2) The caretaker will find the wood necessary for lighting the fires and an allowance be paid her for 16 bags of chips during the year (the chips are the waste wood cut with the clogger’s knife during the making of clog blocks. The clog block makers used to charge villagers six pence a bag in 1940).

3) Extra payment will be paid for cleaning the premises after any painting or colouring has been done.

4) The treasurer must be given 14 days notice as regards coke and seven days as regards coal, when either of these will be required.

Note: copies of these duties shall be handed by the treasurer to the caretaker and to the headteacher, so that the latter may see that they are properly carried out.

We now come to the duties of the caretaker:

1) Cleaning, daily at the close of afternoon school, open the windows, spread damp sawdust on the floors and thoroughly sweep out all the rooms.

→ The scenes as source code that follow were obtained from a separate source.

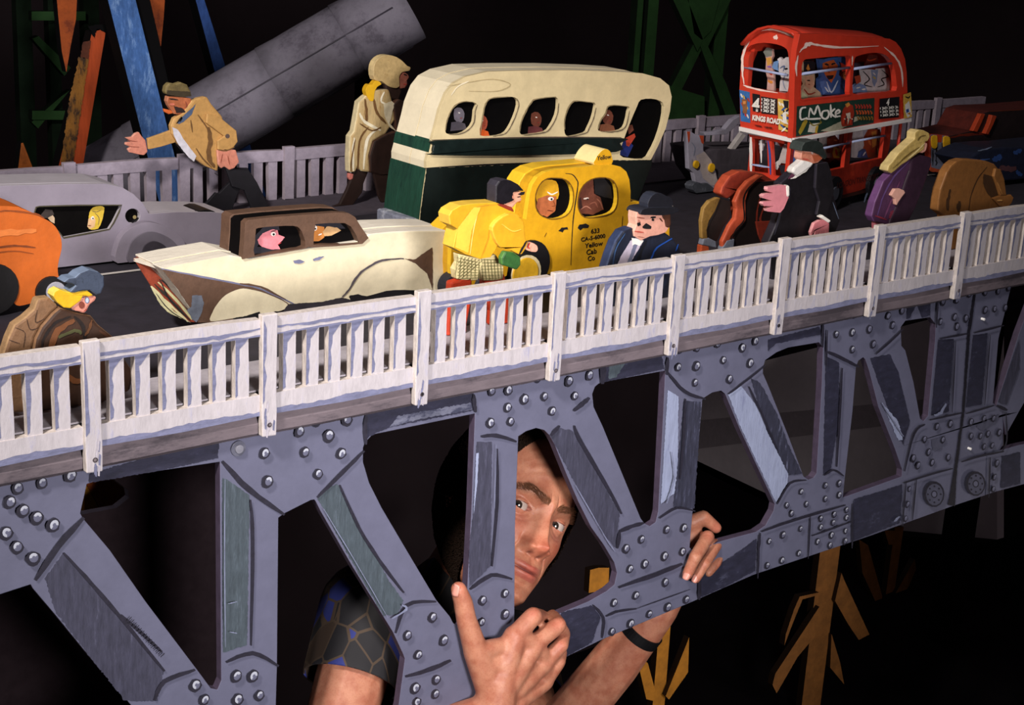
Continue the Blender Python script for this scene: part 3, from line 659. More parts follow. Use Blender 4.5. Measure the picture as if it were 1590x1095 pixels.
prism('fender_ring', cr([((x-Z3('850,520')[0][0])*.72+Z3('850,520')[0][0], (y-Z3('850,520')[0][1])*.72+Z3('850,520')[0][1]) for x, y in fo], 3), pl, -.017, -.014, GSD, t, bev=.003)
prism('fender_ring', cr([((x-Z3('850,520')[0][0])*.36+Z3('850,520')[0][0], (y-Z3('850,520')[0][1])*.36+Z3('850,520')[0][1]-4) for x, y in fo], 2), pl, -.019, -.017, paint('3c3740'), t, bev=.002)
dd = Deco(pl, .0078)
dd.poly(cr(Z3("520,300 540,270 580,262 605,270 600,310 590,350 570,390 530,395 510,380 515,340"), 2), 'd9b83e', .2); dd.poly(Z3("515,335 545,318 555,340 550,380 525,392 508,380"), 'e0b78a', .2)
dd.stroke(Z3("535,290 560,295 585,285"), 1, BRN); dd.stroke(Z3("550,300 575,330 570,370"), 1, BRN); dd.disc(Z3("538,330")[0], 2.4, WHT, 3); dd.disc(Z3("540,332")[0], 1.2, BK); dd.stroke(Z3("512,372 530,374"), 1.2, '8a3a2a'); dd.build('passenger', t)
dd = Deco(pl, .0078); dd.poly(Z3("285,330 310,308 322,330 322,360 300,350"), 'c9ae90', .3); dd.poly(Z3("230,330 270,280 310,285 320,310 280,330"), '3b3230'); dd.build('driver', t)
d = Deco(pl); d.stroke(win+[win[0]], 2.2, '4a4534', .5, 1, 1); d.disc(Z3("762,318")[0], 3, '8a7a50'); d.disc(Z3("1276,475")[0], 7.5, '1b191d'); d.stroke(Z3("640,560 650,470 690,400 760,350"), 1, '4b4650'); d.build('painted_lines', t)
for x in (20, 230, 320): wheel(t, pl, x, 420, .03, .002, .05, '121013')

# ---- orange car at the left edge
pl = PY(.42)
OR = paint('c4601c', .14, .6, 40, bump=.35, hex2='b3541a', amt=.3); ORL = paint('d97a3a', .2, .6, 120, (.3, 1, 1))
t = root_at(pl, (60, 460), 'toy_car', 'plain orange toy car cut off by the left edge of the picture', 'car')
out = Z3("-700,330 -560,270 -300,250 60,257 120,268 180,292 240,322 295,352 330,395 348,445 350,500 335,560 328,610 332,650 346,682 300,690 255,705 228,740 215,795 160,812 110,822 82,808 66,760 60,700 40,650 0,625 -90,620 -150,660 -180,760 -200,825 -640,800 -690,560")
prism('body_panel', cr(out, 2), pl, 0, .07, OR, t, bev=.014, side=OR)
d = Deco(pl, -.0006)
d.stroke(Z3("-60,292 60,282 200,300 250,325"), 2.5, paint('8c4318', .3), .4); d.stroke(Z3("-60,420 60,405 205,392"), 9, ORL, .4); d.stroke(Z3("-60,498 80,480 200,490"), 2.5, paint('7a3a18', .3), .4)
d.stroke(Z3("-60,525 80,510 190,525"), 1.5, paint('8c4318', .3), .4); d.build('brushwork', t)
wheel(t, pl, *Z3("285,735")[0], .020, -.004, .03, '131114'); c = pl.uv(*Z3("306,735")[0]); prism('hub', circ(c, .0125, 20), pl, -.007, -.0042, 'a9a8b4', t, uv=True, bev=.001)
wheel(t, pl, *Z3("-40,730")[0], .032, -.002, .03, '131114')
# ---- red double decker, turned a little away from the line of the road
cn = onY(1233, 215, .36)
sp = Pl((cn.x, cn.y, 0), math.radians(12)); fp = Pl((cn.x, cn.y, 0), math.radians(100))
RD = paint('d03c28', .12, .3, 40, bump=.15, spec=.5); RDD = paint('8f2414', .3, .5, 60, hex2='a03018', amt=.4); TRIM = paint('ece6e4', .05, .35)
t = thing('double_decker_bus', 'glossy red double decker toy bus with adverts and a crowd behind its windows', 'bus', (cn.x, cn.y, DECK))
LEN = sp.uv(*ZB("1375,790")[0])[0]; WID = abs(fp.uv(*ZB("92,700")[0])[0])
BAR = paint('aab6dc', .2, .4)
# upper deck
su = ZB("490,950 500,800 503,600 508,430 520,280 545,160 700,158 960,180 1130,188 1225,196 1270,220 1310,270 1340,350 1352,450 1358,600 1375,795")
w1 = cr(ZB("546,648 550,500 552,400 572,352 620,342 760,328 880,318 916,320 930,350 928,480 922,600 905,622 720,640 600,652"), 2)
w2 = cr(ZB("946,608 950,450 958,350 985,325 1060,306 1130,302 1190,318 1235,362 1262,430 1274,520 1272,588 1180,598 1040,608"), 2)
prism('side_panel', su, sp, 0, .010, RD, t, holes=[w1, w2], bev=.003)
fu = ZB("492,950 500,800 500,600 505,430 515,280 545,165 520,140 440,112 340,92 260,112 190,160 130,230 105,310 96,450 88,580 92,700 95,862")
fw = cr(ZB("112,520 112,400 128,300 175,245 270,226 370,238 430,262 455,300 464,400 462,500 452,598 400,602 280,585 170,566 122,550"), 2)
prism('front_panel', fu, fp, .0, .010, RD, t, holes=[fw], bev=.003)
# far side and rear: same cut-outs on the other side
sp2 = Pl(sp.p+fp.t*(-WID if fp.uv(*ZB("92,700")[0])[0] < 0 else WID), math.radians(12)); sgn = (sp2.p-sp.p)
SU = [sp.uv(*q) for q in su]; W1 = [sp.uv(*q) for q in w1]; W2 = [sp.uv(*q) for q in w2]
SU2 = [(min(max(a, .014), LEN-.012), b-.002) for a, b in SU]; SU2[5] = (.03, SU[5][1]-.006); SU2[4] = (.014, SU[4][1]-.012)
prism('side_panel', SU2, sp2, -.010, 0, RD, t, holes=[W1, W2], uv=True, bev=.002, side=RD)
# roof swept along the side's top edge with the arched front profile
arch = [fp.uv(*q) for q in ZB("545,165 520,140 440,112 340,92 260,112 190,160 130,230")]
topl = [sp.uv(*q) for q in ZB("545,160 700,158 960,180 1130,188 1225,196 1270,220 1310,270 1340,350 1352,450 1358,600 1374,790")]
off = base(t); vs = []; fs = []
for k, (u, v) in enumerate(topl):
    dz = v-topl[0][1]
    for a, b in arch:
        q = fp.w(a, b)+sp.t*u; q.z = b+dz*(1 if True else 0); vs.append(q-off)
n = len(arch)
for k in range(len(topl)-1):
    for j in range(n-1): fs.append((k*n+j, k*n+j+1, (k+1)*n+j+1, (k+1)*n+j))
me = bpy.data.meshes.new('roof'); me.from_pydata(vs, [], fs); r_ = link('roof', me, t, (RD,)); sm = r_.modifiers.new('s', 'SOLIDIFY'); sm.thickness = .004; sm.offset = 1
for f in me.polygons: f.use_smooth = True
zf = sp.uv(*ZB("700,915")[0])[1]
f0_ = sp.w(.004, zf, .004); f1_ = sp.w(LEN*.97, zf, .004)
quad3('upper_floor', [f0_, f1_, f1_+sgn*.96, f0_+sgn*.96], .006, paint('b8b0b4'), t)
# lower deck: side with windows and pillars
L = [sp.uv(*q) for q in ZB("492,958 700,920 1000,868 1250,822 1345,805")]
lo = [sp.uv(*q) for q in ZC("1460,365 1150,420 880,440")]
zsill = sp.uv(*ZC("1300,395")[0])[1]; xr = sp.uv(*ZD("415,500")[0])[0]; xr2 = sp.uv(*ZD("470,300")[0])[0]
zt0 = sp.uv(*ZB("700,925")[0])[1]
body = [(0, zt0+.008), (xr2, zt0+.010), (xr2, zsill+.02), (xr2-.008, zsill-.005), (xr2-.02, DECK+.045), (xr2-.03, DECK+.026), (xr2-.10, DECK+.020), (.06, DECK+.020), (.0, DECK+.018)]
def sq(a, b, z0, z1): return [(a, z0), (b, z0), (b, z1), (a, z1)]
pu = [sp.uv(*q)[0] for q in ZB("700,990 925,960 952,960 1195,960")]
ws = [sq(pu[0]-.05, pu[1]-.004, zsill+.002, zt0-.004), sq(pu[2]+.002, pu[3], zsill+.004, zt0-.002)]
prism('lower_side_panel', body, sp, .004, .012, RDD, t, holes=ws, uv=True, side=RD, bev=.001)
bd2 = [(max(a, .02), b) for a, b in body]; sp3 = Pl(sp.p+sgn*.9, math.radians(12))
prism('lower_side_panel', bd2, sp3, -.012, -.004, RDD, t, holes=ws, uv=True, side=RD)
tube('rear_pole', [sp.w(LEN-.012, DECK+.03, .01), sp.w(LEN-.014, zt0+.01, .01)], .003, RD, t)
box_ = [sp.w(.02, DECK+.02, .004), sp.w(LEN*.95, DECK+.02, .004)]
quad3('lower_floor', [box_[0], box_[1], box_[1]+sgn*.95, box_[0]+sgn*.95], .006, paint('3a1a14'), t)
# lower front with driver's cabin
lf = ZC("500,118 870,200 885,300 890,420 885,760 520,700 520,430 525,160")
c1 = ZC("545,170 655,190 665,440 545,425"); c2 = ZC("690,195 815,225 835,440 790,470 705,455")
prism('cab_front', lf, fp, .012, .020, RD, t, holes=[c1, c2], bev=.001)
d = Deco(fp, .0115); d.stroke(ZC("535,165 537,425"), 5, TRIM); d.stroke(ZC("612,190 615,360"), 2.5, TRIM); d.stroke(ZC("540,372 685,395"), 3, BAR); d.stroke(ZC("665,190 680,300 685,450"), 3, paint('2c4f9a')); d.stroke(ZC("855,240 865,320 880,390"), 7, paint('28508c'))
d.build('cab_window_lines', t)
dd = Deco(fp, .03); dd.poly(ZC("740,230 810,240 800,380 720,370 690,420 620,400 700,350"), 'cdc6c4', .3); dd.poly(ZC("700,385 800,385 800,470 720,450"), '23232c', .3); dd.poly(ZC("550,200 600,190 590,260 560,300"), 'b9b4bc', .4); dd.poly(ZC("690,210 760,215 720,250"), 'a8341c'); dd.build('driver', t)
# white trim band
def strip(name, pl_, a, b, th, mat, d0=-.004):
    pa = [a, b, (b[0], b[1]+th), (a[0], a[1]+th)]; return prism(name, pa, pl_, d0, .001, mat, t, bev=.0008)
a, b, c = ZB("92,858 490,946 1376,790")
strip('trim_band', fp, a, b, 6.8, TRIM); strip('trim_band', sp, (b[0]-.4, b[1]), c, 6.5, TRIM)
# window rails
for p_, s, w in [(fp, "118,412 450,472", .0022), (sp, "548,465 926,414", .0024), (sp, "955,425 1242,382", .0024), (sp, "700,1030 925,985", .002), (sp, "952,975 1195,930", .002)]:
    q = ZB(s); tube('window_rail', [p_.px(*q[0], .002), p_.px(*q[1], .002)], w, BAR, t, 8)
# painted gloss lines on the bodywork
d = Deco(sp, -.0004); PK = paint('f8dcd2', .1, .3)
for s, w in [("540,300 565,270 620,235 700,245 850,262 1140,250", 2.2), ("520,480 515,400 530,320", 1.8), ("1180,258 1260,330 1310,420 1320,560", 2.0), ("570,270 600,240 640,228", 4), ("940,325 935,400", 2)]: d.stroke(ZB(s), w*1.5, PK, .4, .2)
d.stroke(w1+[w1[0]], 2.0, RD, .1, 1, 1)
d.poly(ZB("520,706 1106,642 1100,832 700,905 512,936"), '1f3a30', .2)
d.poly(ZB("700,890 850,820 980,780 1000,800 850,880 780,900"), 'b9b49c', .4); d.poly(ZB("530,900 560,830 590,800 600,820 570,880 545,925"), 'b59a32', .3); d.poly(ZB("600,900 615,840 700,830 665,860 655,905"), 'd8d2c4', .3)
d.stroke(ZB("610,820 645,850 700,830 690,810"), 2, '8b7a30', .3); d.poly(ZB("660,860 680,850 670,910 655,905"), 'c9a23a', .3)
d.poly(ZB("870,720 900,680 940,700 950,760 940,850 860,860 850,800"), 'a5321e', .8); d.poly(ZB("890,760 920,750 925,800 900,820"), 'e6d2c0', .6); d.poly(ZB("880,690 910,675 920,700 895,715"), 'd08a3c', .4)
for k in range(9): d.stroke(ZB([(865+9*k, 820+(-1)**k*22), (875+9*k, 790-(-1)**k*15)]), 1.6, ('d8452a', 'e8d8c0', '2a2a30')[k % 3], .3)
for k in range(3):
    for j in range(6): d.stroke(ZB([(955+j*21+k*6, 690+k*45), (968+j*21+k*6, 712+k*44), (960+j*21+k*6, 722+k*42)]), 2.4, ('b8382a', 'c9562a', '8f6a2c')[k], .4)
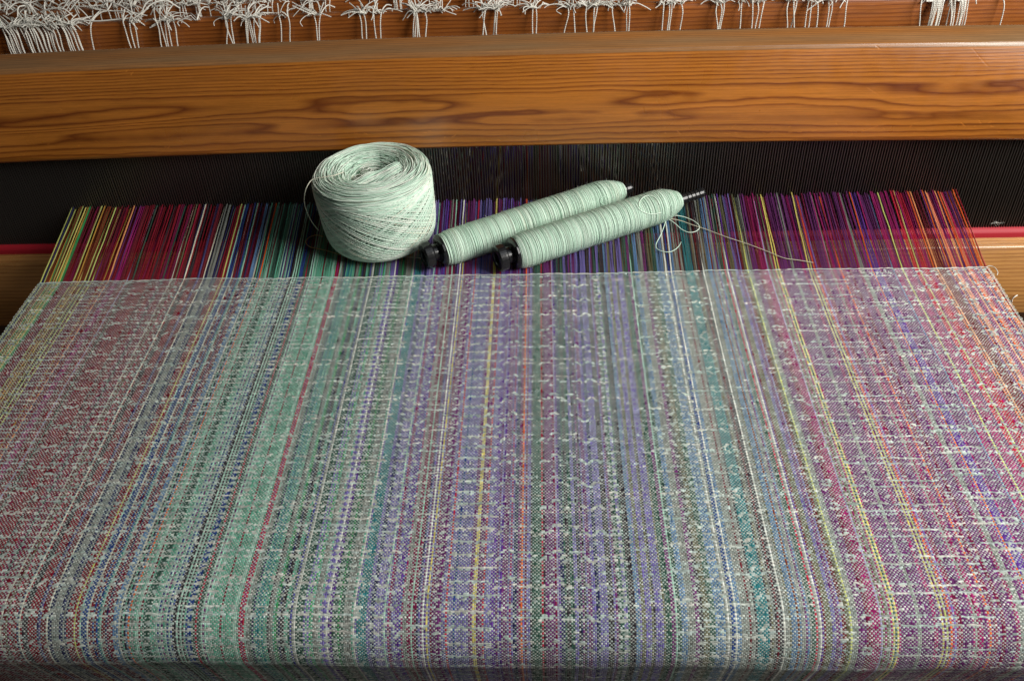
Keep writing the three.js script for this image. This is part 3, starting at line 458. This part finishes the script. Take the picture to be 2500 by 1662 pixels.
{
  const k1 = bobbin('rear mint yarn bobbin with knob end touching the yarn ball', a1, b1, 0.0156, a1.distanceTo(b1) - 0.008, R1, 1.7);
  k1.strand([onTube(1505, 480, a1, b1, 0.009), onY(1516, 484, 0.006), onY(1527, 491, 0.002)], 8);
  k1.strand([onTube(1478, 503, a1, b1, R1 + 0.0006), onTube(1466, 493, a1, b1, R1 + 0.0006), onTube(1470, 482, a1, b1, R1 + 0.0006), onTube(1484, 479, a1, b1, R1 + 0.0006)], 14, MINT[3]);
  const k2 = bobbin('front mint yarn bobbin with long bare black tip and trailing thread', a2, b2, 0.0156, a2.distanceTo(b2) - 0.0225, R1, 6.1);
  const on = (x, y, r = R1 + 0.0007) => onTube(x, y, a2, b2, r);
  k2.strand([on(1560, 505), on(1561, 494), on(1570, 482), on(1582, 477), on(1596, 480), on(1606, 490), on(1611, 500)], 24);
  k2.strand([on(1553, 498), on(1560, 510), on(1575, 519), on(1595, 523), on(1612, 519), onY(1626, 516, 0.010), onY(1638, 519, 0.008), onY(1640, 527, 0.005)], 26);
  const g = (x, y, h = 0.0016) => onY(x, y, h);
  k2.strand([g(1628, 532, 0.004), g(1640, 526, 0.004), g(1665, 528, 0.003), g(1690, 537, 0.002), g(1705, 548), g(1708, 556), g(1698, 565), g(1682, 567), g(1665, 560, 0.002), g(1648, 545, 0.003), g(1630, 533, 0.004)], 40);
  k2.strand([g(1630, 533, 0.004), g(1660, 538, 0.003), g(1694, 550, 0.002), g(1725, 560), g(1770, 577), g(1830, 597, 0.001), g(1880, 616, 0.001), g(1915, 630, 0.001), g(1950, 635, 0.0012), g(1986, 641, 0.0014)], 50, lin(206, 200, 176));
  k2.strand([g(1628, 528, 0.006), g(1624, 545, 0.004), g(1614, 572, 0.002), g(1602, 597), g(1604, 607), g(1616, 613), g(1634, 615), g(1650, 608), g(1660, 597, 0.003), g(1663, 590, 0.005)], 40, MINT[1]);
}

// ------------------------------------------------------------------ small scraps
{
  const b = new Builder(), c = (() => { let p = onZ(2436, 543, -0.545); for (let k = 0; k < 6; k++) p = onZ(2436, 543, reedZ(p.y) + 0.0045); return p; })();
  for (let k = 0; k < 40; k++) { const a = ru(0, 6.3), l = ru(0.001, 0.006); b.tube([c.clone(), c.clone().add(V(Math.cos(a) * l * 0.6, Math.sin(a) * l * 0.3, ru(0, 0.001))), c.clone().add(V(Math.cos(a + 0.4) * l, Math.sin(a + 0.4) * l * 0.5, ru(0, 0.001)))], 0.00003, 3); }
  const m = new THREE.Mesh(b.geo(), cordMat); m.name = 'lint_tuft'; tag(m, 'small pale tuft of lint caught on the dark reed wires near the right', 'lint'); scene.add(m);
  const t = new Builder(); t.tube(curve([onZ(2471, 737, -0.51), onZ(2474, 728, -0.509), onZ(2482, 722, -0.51), onZ(2490, 719, -0.515)], 8), 0.0005, 5);
  const q = new THREE.Mesh(t.geo(), cordMat); q.name = 'thread_scrap'; tag(q, 'short curved white thread end hanging under the lower rail at the right', 'thread'); scene.add(q);
}

// ------------------------------------------------------------------ the dim floor under the loom
{
  const m = new THREE.MeshStandardMaterial({ map: texture(256, 256, (x, y, o) => { const v = 1 + 0.3 * nz(x * 0.02, y * 0.3) + 0.2 * nz(x * 0.1, y * 0.9); o[0] = 0.10 * v; o[1] = 0.042 * v; o[2] = 0.018 * v; }), roughness: 0.6 });
  const f = new THREE.Mesh(new THREE.PlaneGeometry(5, 5), m); f.rotation.x = -Math.PI / 2; f.position.set(0, -0.75, -0.5); f.name = 'floor'; f.userData.kind = 'structure'; f.receiveShadow = true; scene.add(f);
}
scene.traverse((o) => { if (o.isMesh) o.castShadow = o.receiveShadow = true; });
renderer.render(scene, camera);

2) Dust all forms, desks, windowsills and furniture, completing their work not later than 8.30am.

3) Outside offices and conveniences to be kept clean, and if found dirty, the headteacher to be notified.

Weekly: 1) Wash towels and dusters as required.

2) Clear dust and dirt from grid and channel at the west doors.

3) All wooden seats and porcelain in WC’s to be scrubbed with five per cent solution of Jayes fluid and soapy water.

Monthly: 1) Clean the windows inside.

2) Wash out the ink-wells.

Yearly: 1) During the summer and Christmas holidays, all the rooms, cupboards etc. to be thoroughly cleaned, the walls swept down and the floors scrubbed.

Heating: 1) Clean out the stove each evening, sifting the ashes from the clinkers and cinders. Use up the cinders in the stove, mixing them with coke before doing so.

2) Light up the stove at 7am. It is necessary that the temperature at 8.30am shall be at least 50 degrees.

3) No coal shall be burnt in the stove, except just enough to light the fire with.

4) After making up the stove, a bucket full of coke shall be left alongside it.

5) The fire in the upstairs room to be lit in the morning when the headteacher so directs.

6) In frosty weather, the heating must be kept on over weekends and during holidays, the fire being attended to and banked up at 9pm; or if there is a shortage of fuel, the water must be run off.


1) All doors to be locked each evening.

2) Turn off the water each evening after flushing the WCs and turn it on again each morning, so that the tanks fill in about three hours. 3) Draw the headteacher’s attention immediately to any defects, breakages in furniture, windows, drains, heating apparatus etc.

4) Every care to be taken with the school property and economy exercised in the use of materials.

5) Generally perform any reasonable request made by the managers or headteacher provided such comes within the scope of a caretaker’s duties.”